| >or not being more explicit when writing them. You really can't get anymore explicit than "sites that
generate HTML from text ... such as ... GitHub ... are NOT permitted." They even emphasized the "NOT" in "NOT permitted" to try and drive the point home for the particularly dense: You are not allowed to use Github, and all the others, period. Is excluding Github okay? If you ask me, that question is irrelevant. The contest is about making a website by hand, nothing more and nothing less. This is an artificial environment and situation, and you either accept the rules and play by them or don't accept them and go elsewhere. Incidentally, if you really, really want to use Github in spite of the rules forbidding you: You can just as easily do all your work on Github, even get Github to generate the HTML for you, then take all the results and upload it onto some web hosting server and just not mention you used Github anywhere. Nobody would be the wiser and you successfully broke the rules you found so objectional (read: cheated, but nobody will know). |
> Is excluding Github okay? If you ask me, that question is irrelevant. The contest is about making a website by hand, nothing more and nothing less. This is an artificial environment and situation, and you either accept the rules and play by them or don't accept them and go elsewhere.
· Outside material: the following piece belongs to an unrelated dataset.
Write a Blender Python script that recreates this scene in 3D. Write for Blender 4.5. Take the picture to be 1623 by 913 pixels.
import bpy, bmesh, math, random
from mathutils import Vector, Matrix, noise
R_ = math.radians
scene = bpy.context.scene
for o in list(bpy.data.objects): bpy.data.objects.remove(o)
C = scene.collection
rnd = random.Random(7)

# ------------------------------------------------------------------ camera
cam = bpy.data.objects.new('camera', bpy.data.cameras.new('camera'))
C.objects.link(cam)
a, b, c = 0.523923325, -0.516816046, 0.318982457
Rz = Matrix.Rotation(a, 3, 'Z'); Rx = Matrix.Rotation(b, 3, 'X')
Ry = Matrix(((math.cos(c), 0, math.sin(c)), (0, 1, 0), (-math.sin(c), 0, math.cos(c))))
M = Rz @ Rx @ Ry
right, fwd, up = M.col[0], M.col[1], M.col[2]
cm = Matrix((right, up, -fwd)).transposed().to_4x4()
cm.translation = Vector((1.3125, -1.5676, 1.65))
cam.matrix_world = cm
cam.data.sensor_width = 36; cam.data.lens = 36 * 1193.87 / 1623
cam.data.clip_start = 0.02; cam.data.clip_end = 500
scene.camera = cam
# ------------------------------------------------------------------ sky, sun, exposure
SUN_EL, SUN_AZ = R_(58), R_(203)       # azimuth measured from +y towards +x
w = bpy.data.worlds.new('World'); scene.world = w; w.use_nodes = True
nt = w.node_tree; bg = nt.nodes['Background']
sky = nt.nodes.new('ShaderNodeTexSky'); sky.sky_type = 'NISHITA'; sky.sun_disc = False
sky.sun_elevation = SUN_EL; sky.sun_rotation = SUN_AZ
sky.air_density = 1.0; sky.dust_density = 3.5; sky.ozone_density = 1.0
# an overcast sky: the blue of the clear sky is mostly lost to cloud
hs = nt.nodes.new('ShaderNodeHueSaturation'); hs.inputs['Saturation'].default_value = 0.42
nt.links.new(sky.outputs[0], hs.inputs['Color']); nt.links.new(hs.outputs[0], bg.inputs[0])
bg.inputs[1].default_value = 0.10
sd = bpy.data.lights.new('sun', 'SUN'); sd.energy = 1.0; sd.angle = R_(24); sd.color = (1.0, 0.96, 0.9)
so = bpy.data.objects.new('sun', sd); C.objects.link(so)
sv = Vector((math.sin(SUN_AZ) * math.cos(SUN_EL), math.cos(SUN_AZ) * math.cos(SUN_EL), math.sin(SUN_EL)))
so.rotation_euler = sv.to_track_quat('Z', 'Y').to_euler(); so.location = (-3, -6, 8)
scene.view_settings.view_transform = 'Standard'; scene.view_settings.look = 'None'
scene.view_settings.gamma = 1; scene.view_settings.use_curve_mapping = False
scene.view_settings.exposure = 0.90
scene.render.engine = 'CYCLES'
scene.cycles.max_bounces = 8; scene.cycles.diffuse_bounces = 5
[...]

It's not irrelevant: it's the crux of the issue. The rule was clearly written by someone that lacks in-depth technical skills and is nonsensical. Ask yourself: would they have been disqualified if they used GitLab?
Saying "oh well that's the rules" is an awful attitude and does not prepare people for the "real world". The real world is full of people who have absolutely no idea what they're doing and like to swing around their authority. If you aren't able or willing to correct demands from people who are blatantly incompetent in a low stakes high-school competition, you're not going to have a valuable or fulfilling career.